Grow Dark Star if you want a sweet purple-fleshed variety with broad grower respect, fruit in the roughly one-pound class, and flavor that stands out from bland grocery-store pitaya. It is especially good for warm-climate growers in Southern California who want a cultivar that earns its space with both looks and eating quality.
Skip it only if you want a one-plant setup with zero pollination planning or if your site is too cold for reliable outdoor dragon fruit. Otherwise, it is one of the more sensible collector varieties you can add to a zone 10a garden.
FAQ
How sweet is Dark Star dragon fruit?
Most grower sources place Dark Star around 19 to 21 Brix, which is high enough to count as a legitimately sweet dessert fruit when picked ripe.
Is Dark Star self-fertile?
Treat it as a variety that benefits from cross-pollination. Many sellers describe it as self-sterile or more dependable with another compatible variety nearby.
What does Dark Star taste like?
Growers usually describe it as sweet with mild grape or kiwi-lychee notes, plus refreshing texture rather than heavy jamminess.
What USDA zone is best for Dark Star?
USDA zone 10a to 11 is the safest outdoor target.
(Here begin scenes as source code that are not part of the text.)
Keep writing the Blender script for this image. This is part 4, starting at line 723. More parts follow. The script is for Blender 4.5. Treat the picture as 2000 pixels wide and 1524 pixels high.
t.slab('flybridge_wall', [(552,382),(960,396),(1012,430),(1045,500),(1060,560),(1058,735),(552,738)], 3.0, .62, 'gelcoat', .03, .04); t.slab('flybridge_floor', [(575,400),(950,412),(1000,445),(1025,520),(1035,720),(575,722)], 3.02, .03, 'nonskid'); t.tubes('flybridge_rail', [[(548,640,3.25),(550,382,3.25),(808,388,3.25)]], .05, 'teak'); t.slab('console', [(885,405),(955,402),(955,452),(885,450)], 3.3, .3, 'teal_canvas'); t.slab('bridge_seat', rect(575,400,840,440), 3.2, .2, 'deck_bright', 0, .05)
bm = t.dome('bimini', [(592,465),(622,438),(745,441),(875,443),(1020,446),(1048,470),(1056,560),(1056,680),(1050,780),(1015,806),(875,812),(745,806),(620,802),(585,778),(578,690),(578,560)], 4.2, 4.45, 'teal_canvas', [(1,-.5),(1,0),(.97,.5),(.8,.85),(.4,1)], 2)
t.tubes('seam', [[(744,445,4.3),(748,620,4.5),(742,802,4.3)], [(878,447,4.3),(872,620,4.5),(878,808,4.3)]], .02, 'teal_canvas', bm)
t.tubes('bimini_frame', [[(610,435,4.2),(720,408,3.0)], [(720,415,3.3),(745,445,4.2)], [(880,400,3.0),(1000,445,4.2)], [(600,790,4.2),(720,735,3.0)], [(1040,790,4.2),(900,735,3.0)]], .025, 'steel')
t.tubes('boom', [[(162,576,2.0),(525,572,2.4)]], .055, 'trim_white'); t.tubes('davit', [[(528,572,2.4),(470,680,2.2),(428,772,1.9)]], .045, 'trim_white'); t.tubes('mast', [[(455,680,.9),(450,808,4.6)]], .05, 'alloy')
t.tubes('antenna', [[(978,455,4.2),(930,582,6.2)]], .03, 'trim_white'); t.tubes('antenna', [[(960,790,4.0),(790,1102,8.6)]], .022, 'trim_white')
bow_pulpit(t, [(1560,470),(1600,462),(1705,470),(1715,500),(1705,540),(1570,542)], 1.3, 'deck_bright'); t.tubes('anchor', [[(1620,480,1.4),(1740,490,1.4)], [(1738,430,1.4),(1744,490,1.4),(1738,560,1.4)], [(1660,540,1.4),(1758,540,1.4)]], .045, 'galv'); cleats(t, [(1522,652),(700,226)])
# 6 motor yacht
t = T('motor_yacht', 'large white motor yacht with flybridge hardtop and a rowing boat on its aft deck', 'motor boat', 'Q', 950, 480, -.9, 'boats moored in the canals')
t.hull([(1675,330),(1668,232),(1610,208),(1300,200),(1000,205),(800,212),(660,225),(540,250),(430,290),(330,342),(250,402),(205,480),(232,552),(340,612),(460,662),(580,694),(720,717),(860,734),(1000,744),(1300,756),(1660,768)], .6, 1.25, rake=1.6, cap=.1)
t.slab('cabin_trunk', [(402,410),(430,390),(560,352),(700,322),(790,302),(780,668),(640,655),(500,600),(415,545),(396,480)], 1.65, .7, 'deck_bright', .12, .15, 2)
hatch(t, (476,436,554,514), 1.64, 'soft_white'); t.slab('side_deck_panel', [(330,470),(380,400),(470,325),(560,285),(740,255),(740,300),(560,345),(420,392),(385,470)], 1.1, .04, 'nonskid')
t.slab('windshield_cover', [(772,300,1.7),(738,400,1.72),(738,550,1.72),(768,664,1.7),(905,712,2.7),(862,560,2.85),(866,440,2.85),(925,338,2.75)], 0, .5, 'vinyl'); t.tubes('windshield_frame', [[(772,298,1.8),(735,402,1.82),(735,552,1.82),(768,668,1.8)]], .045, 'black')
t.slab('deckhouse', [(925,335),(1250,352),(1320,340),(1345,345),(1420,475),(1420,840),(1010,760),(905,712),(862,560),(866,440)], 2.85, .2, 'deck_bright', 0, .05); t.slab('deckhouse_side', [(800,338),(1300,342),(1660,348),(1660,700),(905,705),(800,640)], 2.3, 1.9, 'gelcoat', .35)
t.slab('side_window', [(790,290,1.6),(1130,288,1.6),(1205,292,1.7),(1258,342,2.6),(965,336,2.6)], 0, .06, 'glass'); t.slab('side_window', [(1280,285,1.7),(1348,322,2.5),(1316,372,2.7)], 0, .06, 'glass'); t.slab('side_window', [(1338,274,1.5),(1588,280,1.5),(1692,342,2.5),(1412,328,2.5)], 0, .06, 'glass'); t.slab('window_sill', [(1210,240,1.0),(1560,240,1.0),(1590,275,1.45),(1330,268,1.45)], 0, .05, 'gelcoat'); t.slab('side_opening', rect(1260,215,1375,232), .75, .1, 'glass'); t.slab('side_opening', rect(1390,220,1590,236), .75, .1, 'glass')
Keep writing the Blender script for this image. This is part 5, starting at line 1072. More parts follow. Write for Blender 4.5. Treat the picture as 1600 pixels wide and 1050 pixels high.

In colder spots, use containers, greenhouse protection, or frost protection.
How large are Dark Star fruits?
Most reported fruit sizes land around 0.75 to 1.5 pounds, with some mature plants producing fruit closer to 2 pounds in strong conditions.
What soil pH should I use?
A practical target is about pH 6.0 to 7.0 in a very fast-draining mix. The plant cares more about drainage and airflow than about chasing a narrow number.
Why is Dark Star a good fit for Southern California?
Because it combines sweetness, color, and vigorous growth in a climate where warm summers and dry air can produce high-quality fruit, especially in Escondido and other zone 10a areas.
Sky Botanicals grows and compares 50+ dragon fruit varieties in Escondido, Southern California, USDA zone 10a. Dark Star remains one of the smarter purple-fleshed picks because it is not just attractive, it actually tastes like something worth growing.